Submission to the Department of Health on the Consultation on the draft Charter of Aged Care Rights

COTA Australia welcomes the opportunity to contribute to the consultation on the draft Charter of Aged Care Rights (the Charter). We are pleased to see that the Charter has a strong focus on consumers and care recipients within aged care and maintains the existing rights of consumers under the current charters.

In the development of this submission we have promoted the consultation to older Australians so that Government can directly hear their views through the Consultation Hub. We also sought input from State and Territory COTAs, their policy councils and officers, and their members, on the specific questions outlined in the online consultation.

COTA broadly supports the consolidation of the existing four Charters of Rights into a single Charter of Aged Care Rights, and the legislated component of the Charter of Consumer Rights. In principle, COTA supports the simple, direct and succinct approach of the draft Charter of Rights. However, COTA is concerned about a number of key themes relating to how the draft Charter would operate including:

  1. How rights contained within other legislation referred to in the preamble may still be used by aged care regulatory processes, particularly when considering individual complaints by consumers. Therefore, we caution against the removal of specific rights on the basis that other law protects them without some mechanism to codify such rights within the aged care regulatory framework so that related measures can be considered during complaints (and other regulatory) processes.
  2. How the lack of specificity or detailed articulation of key aspects could lead to various interpretations of the Consumer Rights by different individuals or providers. In this submission COTA has taken the approach of providing suggested amendments to the Charter of Consumer Rights. Potentially many of these issues could be resolved by an accompanying Handbook or Guide to the Charter of Consumer Rights, elaborating how the Department intends its subordinate legislation to be interpreted by both consumers and providers. However, such an approach would need to have a high degree of confidence that the interpretation would be enforceable.
  3. If it is proposed that the Charter of Aged Care Rights continues to be a poster that must be displayed in all residential aged care facilities (which we support) COTA strongly suggests that the proposal includes the requirement for the Charter to be displayed next to a poster that articulates the eight consumer outcome statements from the new Aged Care Quality Standards. Only when these two posters or documents are read together can the full suite of protections be understood by consumers. We discuss this further in our response.

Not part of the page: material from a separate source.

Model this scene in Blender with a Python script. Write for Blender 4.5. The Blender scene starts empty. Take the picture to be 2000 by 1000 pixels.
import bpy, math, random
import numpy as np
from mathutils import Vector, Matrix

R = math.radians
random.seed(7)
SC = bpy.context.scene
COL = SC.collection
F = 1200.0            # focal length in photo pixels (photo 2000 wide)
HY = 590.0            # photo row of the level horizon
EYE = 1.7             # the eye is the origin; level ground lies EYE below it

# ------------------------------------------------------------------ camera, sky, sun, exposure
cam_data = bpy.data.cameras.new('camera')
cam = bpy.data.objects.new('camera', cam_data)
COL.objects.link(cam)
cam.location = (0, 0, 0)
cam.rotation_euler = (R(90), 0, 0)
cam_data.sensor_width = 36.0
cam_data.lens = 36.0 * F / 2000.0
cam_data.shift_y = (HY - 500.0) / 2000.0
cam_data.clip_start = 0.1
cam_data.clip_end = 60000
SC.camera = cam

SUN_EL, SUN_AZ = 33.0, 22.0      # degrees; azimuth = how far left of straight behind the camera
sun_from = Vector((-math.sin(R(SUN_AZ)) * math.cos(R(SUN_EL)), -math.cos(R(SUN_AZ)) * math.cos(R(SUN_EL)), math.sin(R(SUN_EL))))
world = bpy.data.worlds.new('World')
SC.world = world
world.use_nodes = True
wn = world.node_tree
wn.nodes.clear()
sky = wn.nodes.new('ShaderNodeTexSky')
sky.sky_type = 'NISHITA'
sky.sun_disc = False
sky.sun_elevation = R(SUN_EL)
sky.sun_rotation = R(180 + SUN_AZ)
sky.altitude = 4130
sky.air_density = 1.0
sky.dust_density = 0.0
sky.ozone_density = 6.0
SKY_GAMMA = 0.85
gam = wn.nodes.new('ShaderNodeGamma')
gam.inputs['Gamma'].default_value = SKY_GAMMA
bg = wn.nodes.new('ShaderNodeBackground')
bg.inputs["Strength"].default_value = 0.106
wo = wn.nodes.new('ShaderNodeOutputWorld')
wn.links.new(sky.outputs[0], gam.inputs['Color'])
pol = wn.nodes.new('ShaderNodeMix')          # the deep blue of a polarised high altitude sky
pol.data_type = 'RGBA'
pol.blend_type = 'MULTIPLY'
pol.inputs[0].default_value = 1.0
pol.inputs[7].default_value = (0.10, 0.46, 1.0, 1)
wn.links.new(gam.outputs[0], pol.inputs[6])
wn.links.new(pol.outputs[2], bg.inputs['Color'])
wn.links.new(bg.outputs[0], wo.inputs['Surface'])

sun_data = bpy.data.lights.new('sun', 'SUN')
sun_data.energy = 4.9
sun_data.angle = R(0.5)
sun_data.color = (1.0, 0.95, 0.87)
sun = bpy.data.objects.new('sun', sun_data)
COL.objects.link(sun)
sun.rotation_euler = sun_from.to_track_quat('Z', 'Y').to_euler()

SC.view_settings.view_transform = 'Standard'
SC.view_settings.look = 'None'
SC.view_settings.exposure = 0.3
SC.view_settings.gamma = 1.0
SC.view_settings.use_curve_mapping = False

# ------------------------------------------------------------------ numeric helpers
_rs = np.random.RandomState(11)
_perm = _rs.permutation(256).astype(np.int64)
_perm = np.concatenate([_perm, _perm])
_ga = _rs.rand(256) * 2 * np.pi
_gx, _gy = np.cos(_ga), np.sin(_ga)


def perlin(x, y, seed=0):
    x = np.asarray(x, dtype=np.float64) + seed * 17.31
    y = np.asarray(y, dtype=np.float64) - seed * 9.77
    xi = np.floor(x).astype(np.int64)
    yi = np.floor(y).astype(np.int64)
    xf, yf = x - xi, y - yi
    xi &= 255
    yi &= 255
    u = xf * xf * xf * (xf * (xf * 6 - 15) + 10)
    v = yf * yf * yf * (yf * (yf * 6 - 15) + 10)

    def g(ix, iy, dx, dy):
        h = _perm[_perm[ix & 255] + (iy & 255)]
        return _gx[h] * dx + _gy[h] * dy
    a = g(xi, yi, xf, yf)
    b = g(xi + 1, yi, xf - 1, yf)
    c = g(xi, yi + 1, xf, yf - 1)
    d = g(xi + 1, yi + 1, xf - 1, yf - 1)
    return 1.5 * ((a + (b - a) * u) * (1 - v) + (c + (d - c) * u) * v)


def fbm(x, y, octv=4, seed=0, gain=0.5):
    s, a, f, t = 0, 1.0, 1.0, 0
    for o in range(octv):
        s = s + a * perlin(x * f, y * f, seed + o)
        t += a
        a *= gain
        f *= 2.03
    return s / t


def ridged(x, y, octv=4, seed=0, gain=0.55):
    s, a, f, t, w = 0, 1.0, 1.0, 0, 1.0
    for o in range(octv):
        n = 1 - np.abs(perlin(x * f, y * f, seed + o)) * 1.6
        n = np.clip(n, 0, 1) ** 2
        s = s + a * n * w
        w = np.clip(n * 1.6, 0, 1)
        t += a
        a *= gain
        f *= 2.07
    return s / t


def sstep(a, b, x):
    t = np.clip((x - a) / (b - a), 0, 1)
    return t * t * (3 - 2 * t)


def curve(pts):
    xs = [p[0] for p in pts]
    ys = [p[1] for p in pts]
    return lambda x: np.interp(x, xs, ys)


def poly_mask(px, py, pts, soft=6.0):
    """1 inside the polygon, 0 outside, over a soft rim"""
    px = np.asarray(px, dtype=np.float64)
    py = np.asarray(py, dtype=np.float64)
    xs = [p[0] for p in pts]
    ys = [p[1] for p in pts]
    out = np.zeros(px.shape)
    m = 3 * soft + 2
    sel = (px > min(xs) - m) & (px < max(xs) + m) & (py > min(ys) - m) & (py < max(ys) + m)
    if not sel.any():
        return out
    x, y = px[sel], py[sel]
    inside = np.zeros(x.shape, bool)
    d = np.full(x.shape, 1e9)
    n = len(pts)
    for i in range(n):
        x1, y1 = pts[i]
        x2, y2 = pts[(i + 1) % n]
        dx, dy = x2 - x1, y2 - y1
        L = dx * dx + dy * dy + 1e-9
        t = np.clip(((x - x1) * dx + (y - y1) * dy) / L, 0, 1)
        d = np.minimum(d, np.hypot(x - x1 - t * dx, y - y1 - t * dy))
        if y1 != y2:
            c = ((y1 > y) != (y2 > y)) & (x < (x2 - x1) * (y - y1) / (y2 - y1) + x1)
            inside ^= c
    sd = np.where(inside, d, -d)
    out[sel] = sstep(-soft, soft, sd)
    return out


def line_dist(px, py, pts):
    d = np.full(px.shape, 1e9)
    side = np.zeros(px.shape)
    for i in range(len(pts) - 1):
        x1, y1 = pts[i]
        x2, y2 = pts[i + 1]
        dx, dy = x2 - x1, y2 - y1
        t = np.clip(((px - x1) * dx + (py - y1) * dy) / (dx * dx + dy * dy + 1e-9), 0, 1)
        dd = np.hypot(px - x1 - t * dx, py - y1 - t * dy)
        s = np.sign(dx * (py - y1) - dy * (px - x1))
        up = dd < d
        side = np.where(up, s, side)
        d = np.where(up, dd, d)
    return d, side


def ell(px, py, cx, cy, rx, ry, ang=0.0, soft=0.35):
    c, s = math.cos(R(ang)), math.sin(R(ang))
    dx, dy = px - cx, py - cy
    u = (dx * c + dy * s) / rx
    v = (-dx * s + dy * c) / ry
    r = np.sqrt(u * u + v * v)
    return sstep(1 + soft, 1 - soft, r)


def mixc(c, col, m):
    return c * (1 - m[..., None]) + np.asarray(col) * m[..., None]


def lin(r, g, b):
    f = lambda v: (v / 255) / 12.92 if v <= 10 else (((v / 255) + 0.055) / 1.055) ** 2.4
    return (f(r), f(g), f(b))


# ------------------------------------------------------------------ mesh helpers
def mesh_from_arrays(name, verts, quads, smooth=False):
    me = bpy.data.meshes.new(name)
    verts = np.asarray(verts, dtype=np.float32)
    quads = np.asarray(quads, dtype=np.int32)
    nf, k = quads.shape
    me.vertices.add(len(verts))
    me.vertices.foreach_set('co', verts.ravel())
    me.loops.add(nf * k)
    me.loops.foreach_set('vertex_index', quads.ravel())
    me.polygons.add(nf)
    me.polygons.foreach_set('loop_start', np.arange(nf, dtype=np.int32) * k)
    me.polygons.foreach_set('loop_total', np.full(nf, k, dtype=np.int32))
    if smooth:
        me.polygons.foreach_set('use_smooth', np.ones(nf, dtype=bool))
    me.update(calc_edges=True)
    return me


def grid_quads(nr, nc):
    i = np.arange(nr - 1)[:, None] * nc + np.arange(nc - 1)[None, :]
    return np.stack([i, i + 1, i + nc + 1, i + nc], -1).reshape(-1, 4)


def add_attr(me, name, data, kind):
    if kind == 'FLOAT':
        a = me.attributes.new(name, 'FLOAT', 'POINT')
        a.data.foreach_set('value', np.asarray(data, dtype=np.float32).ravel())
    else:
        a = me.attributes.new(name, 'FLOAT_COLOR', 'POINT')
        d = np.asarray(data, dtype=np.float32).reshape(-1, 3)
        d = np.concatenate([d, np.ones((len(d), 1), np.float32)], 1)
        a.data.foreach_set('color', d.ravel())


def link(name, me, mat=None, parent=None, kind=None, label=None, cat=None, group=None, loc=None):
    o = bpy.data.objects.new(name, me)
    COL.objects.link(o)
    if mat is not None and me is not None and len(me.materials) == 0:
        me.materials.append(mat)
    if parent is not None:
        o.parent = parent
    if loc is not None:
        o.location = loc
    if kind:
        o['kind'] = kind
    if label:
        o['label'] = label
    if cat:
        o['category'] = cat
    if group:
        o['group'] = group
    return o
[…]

In addition, COTA Australia notes its deep concern that the Charter only applies to consumers once services commence. Given long waiting times for home care and the critical role of assessment teams, COTA believes that the rights afforded to consumers under the Charter should apply equally to registration, screening, assessment and all other stages of the aged care journey before services commence. Importantly, it must be made clear that the protection of the Charter of Aged Care Rights extends to consumers as potential clients through the process of seeking information and discussing options with potential providers, prior to receiving services. This should include the proposed new rights around consumers accessing and receiving information to enable them to make an informed choice about their provider.

COTA welcomes the opportunity to provide this submission and will be happy to discuss the matters raised with the Department at its convenience.